_Problem to solve_. Scan the listing below and copy every line holding "picture".

_Information provided_.
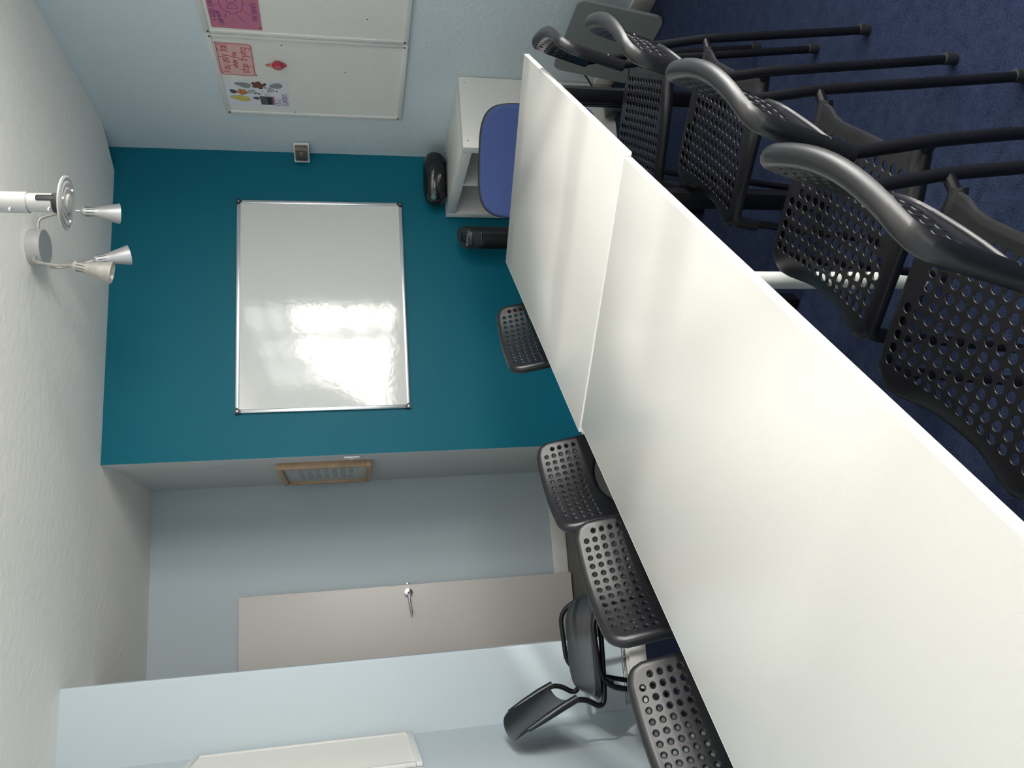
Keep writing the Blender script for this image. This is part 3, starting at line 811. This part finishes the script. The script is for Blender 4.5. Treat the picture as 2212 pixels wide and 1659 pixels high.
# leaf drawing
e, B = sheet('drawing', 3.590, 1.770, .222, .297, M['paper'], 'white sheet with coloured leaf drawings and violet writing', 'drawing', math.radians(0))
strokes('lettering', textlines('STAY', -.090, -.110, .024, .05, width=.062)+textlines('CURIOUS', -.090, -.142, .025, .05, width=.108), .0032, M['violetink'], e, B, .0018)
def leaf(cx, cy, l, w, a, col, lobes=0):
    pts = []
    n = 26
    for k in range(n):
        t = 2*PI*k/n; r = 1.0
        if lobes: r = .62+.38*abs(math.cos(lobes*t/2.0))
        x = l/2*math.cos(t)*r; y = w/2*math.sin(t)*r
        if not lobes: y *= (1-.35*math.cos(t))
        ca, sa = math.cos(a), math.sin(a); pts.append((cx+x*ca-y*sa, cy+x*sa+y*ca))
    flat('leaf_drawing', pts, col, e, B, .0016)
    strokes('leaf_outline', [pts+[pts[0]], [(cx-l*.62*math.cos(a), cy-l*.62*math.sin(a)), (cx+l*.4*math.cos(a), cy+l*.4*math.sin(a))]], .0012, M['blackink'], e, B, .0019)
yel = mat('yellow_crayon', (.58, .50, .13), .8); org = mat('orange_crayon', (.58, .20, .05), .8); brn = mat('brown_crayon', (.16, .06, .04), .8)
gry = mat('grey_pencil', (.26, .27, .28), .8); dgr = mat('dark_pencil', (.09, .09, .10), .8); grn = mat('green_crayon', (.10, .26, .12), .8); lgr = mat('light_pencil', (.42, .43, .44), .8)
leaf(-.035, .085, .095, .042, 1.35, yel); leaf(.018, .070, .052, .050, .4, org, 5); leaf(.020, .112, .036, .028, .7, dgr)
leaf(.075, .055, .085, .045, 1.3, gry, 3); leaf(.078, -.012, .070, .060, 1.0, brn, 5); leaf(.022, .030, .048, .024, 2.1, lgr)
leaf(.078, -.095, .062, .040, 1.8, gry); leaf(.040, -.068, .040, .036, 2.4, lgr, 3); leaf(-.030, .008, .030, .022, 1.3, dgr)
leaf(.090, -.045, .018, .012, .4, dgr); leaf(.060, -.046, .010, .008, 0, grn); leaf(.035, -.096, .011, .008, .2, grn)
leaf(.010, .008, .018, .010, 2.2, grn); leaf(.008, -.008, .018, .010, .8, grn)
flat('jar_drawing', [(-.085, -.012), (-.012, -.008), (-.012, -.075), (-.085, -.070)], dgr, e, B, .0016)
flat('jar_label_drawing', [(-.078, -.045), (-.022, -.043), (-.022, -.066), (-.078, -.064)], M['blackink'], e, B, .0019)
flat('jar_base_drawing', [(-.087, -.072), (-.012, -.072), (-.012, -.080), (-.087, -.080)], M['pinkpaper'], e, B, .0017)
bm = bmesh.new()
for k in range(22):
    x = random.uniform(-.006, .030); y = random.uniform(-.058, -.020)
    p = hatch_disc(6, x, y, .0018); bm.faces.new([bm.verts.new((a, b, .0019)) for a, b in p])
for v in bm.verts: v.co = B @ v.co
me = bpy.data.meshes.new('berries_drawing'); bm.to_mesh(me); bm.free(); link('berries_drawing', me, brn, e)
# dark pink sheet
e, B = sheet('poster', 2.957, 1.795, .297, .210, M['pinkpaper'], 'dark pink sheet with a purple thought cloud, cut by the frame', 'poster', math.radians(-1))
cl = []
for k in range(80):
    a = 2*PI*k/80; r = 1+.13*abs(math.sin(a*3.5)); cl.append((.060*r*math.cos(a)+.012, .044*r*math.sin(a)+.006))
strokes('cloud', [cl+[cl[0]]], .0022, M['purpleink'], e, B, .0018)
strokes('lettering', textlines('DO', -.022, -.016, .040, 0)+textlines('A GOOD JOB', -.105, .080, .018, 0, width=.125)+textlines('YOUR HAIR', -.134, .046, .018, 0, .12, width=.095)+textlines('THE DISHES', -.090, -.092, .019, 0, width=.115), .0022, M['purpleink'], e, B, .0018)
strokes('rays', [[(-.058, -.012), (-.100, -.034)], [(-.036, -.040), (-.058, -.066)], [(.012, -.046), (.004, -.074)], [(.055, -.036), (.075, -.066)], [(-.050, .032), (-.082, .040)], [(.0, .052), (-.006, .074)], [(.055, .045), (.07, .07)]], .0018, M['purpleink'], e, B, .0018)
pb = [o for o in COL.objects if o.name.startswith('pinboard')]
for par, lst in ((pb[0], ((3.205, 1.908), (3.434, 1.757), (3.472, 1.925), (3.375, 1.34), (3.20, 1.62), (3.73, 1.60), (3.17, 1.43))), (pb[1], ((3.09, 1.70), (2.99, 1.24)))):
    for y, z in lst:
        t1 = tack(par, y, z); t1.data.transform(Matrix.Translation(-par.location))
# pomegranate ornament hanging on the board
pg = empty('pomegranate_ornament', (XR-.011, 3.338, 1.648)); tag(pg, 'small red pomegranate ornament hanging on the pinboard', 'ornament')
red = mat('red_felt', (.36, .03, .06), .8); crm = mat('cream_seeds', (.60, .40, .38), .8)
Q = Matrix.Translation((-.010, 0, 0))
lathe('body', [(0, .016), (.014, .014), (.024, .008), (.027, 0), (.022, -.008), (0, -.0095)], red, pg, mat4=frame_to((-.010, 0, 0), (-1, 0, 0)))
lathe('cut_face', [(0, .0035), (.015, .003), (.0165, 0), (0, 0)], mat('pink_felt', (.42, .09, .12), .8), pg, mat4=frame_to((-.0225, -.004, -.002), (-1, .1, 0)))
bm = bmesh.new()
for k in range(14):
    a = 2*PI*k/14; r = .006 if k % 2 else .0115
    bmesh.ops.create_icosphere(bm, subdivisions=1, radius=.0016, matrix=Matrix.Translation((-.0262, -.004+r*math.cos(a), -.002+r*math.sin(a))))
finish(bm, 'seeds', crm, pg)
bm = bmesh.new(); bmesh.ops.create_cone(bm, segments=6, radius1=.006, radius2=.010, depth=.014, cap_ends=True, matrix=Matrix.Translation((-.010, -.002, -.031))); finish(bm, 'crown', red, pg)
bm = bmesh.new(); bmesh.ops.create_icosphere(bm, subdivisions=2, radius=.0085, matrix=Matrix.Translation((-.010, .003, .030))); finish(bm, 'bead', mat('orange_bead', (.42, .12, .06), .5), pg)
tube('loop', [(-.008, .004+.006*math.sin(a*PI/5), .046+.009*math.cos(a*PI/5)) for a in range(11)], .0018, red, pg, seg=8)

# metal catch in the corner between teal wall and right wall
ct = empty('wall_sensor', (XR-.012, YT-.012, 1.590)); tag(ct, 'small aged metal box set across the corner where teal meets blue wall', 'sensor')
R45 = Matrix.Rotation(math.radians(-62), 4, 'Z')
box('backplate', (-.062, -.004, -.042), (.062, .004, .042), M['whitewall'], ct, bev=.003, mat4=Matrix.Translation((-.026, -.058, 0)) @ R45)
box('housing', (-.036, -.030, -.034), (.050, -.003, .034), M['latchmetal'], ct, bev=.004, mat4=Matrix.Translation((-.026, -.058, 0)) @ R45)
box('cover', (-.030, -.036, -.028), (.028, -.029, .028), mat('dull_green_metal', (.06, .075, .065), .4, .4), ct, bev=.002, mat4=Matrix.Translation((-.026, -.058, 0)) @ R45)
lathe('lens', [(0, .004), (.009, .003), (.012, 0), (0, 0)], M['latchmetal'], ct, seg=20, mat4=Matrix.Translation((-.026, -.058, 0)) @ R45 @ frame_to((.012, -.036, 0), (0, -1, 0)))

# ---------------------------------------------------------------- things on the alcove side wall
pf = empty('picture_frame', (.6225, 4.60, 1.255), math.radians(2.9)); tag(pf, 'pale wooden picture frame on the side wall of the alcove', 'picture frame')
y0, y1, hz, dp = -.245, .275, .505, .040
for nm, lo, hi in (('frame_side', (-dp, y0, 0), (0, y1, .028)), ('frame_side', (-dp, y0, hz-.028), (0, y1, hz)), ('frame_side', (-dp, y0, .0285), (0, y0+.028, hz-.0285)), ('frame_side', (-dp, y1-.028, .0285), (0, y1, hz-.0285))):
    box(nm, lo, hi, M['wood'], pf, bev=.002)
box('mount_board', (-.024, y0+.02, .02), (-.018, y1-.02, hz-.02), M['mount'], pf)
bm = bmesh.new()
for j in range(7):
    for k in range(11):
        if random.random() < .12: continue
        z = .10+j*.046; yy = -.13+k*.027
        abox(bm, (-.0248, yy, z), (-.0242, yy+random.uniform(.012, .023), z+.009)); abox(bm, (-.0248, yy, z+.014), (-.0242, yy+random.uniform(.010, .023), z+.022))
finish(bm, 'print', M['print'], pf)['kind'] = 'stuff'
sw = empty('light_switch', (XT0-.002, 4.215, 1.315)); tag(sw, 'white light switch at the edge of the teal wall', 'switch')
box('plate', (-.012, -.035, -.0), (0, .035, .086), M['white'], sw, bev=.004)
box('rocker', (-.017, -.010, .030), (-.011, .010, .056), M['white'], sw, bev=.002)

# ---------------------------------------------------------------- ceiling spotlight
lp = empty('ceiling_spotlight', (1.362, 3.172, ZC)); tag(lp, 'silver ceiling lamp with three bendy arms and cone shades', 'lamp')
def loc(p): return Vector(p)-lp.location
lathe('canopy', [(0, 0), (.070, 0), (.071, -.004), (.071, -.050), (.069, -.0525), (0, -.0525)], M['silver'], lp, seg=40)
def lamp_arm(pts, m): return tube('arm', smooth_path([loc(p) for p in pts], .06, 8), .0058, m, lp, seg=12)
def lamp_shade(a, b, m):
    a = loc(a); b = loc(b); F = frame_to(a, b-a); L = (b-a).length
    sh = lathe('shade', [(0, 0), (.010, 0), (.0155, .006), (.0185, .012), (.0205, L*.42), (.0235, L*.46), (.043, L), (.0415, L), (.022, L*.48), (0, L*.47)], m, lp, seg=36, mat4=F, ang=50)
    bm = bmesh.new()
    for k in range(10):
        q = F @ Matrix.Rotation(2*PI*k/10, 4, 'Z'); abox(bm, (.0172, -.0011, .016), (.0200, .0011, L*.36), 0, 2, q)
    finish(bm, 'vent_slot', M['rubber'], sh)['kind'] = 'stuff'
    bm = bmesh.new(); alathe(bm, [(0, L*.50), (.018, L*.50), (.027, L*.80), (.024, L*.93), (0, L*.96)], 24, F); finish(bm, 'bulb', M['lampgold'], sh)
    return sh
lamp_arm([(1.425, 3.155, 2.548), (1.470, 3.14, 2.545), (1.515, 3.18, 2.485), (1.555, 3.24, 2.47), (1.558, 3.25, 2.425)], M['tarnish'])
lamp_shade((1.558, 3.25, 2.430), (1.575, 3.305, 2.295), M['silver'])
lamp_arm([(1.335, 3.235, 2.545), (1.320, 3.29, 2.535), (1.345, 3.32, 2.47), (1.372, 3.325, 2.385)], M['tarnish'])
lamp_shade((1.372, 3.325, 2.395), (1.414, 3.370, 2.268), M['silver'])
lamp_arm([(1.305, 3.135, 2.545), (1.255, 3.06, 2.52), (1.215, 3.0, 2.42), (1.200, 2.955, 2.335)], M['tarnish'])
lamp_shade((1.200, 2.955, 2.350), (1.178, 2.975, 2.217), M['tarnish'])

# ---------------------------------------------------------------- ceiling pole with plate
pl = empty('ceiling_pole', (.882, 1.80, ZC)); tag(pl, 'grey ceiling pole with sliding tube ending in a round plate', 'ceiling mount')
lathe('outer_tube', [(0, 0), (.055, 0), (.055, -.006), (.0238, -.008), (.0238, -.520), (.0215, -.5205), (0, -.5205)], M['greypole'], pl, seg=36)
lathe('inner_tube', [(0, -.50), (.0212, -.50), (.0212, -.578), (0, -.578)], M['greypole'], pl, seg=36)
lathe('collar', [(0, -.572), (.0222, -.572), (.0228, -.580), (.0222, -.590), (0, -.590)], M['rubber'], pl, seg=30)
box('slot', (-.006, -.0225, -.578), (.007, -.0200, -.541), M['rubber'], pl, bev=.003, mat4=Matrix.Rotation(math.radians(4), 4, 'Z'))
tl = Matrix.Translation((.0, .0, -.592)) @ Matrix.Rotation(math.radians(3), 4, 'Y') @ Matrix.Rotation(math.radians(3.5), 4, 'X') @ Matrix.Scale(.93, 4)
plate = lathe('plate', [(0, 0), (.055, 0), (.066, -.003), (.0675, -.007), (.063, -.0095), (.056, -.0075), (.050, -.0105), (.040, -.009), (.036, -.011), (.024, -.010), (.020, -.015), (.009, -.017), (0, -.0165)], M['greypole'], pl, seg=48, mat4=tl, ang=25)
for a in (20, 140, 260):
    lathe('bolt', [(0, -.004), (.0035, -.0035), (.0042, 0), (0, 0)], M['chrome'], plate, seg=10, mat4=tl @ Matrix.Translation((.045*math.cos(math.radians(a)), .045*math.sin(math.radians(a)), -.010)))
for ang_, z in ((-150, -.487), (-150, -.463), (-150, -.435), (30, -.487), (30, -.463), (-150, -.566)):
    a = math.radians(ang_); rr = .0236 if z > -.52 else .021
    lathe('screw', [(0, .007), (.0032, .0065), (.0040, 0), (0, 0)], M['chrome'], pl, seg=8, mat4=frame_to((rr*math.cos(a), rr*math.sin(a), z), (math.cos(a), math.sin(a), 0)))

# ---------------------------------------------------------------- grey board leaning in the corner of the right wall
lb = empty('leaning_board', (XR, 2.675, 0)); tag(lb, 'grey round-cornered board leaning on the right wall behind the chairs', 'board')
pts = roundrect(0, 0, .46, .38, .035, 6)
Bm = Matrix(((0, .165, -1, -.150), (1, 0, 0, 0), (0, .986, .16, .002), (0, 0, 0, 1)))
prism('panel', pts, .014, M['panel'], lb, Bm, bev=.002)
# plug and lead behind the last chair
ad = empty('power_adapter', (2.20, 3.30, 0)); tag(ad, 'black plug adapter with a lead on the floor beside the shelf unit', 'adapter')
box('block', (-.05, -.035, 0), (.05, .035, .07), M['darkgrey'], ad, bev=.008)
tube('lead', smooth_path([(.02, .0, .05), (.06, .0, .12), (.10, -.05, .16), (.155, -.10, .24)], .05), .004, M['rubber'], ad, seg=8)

_Problem solution_.
Keep writing the Blender script for this image. This is part 3, starting at line 811. This part finishes the script. The script is for Blender 4.5. Treat the picture as 2212 pixels wide and 1659 pixels high.
pf = empty('picture_frame', (.6225, 4.60, 1.255), math.radians(2.9)); tag(pf, 'pale wooden picture frame on the side wall of the alcove', 'picture frame')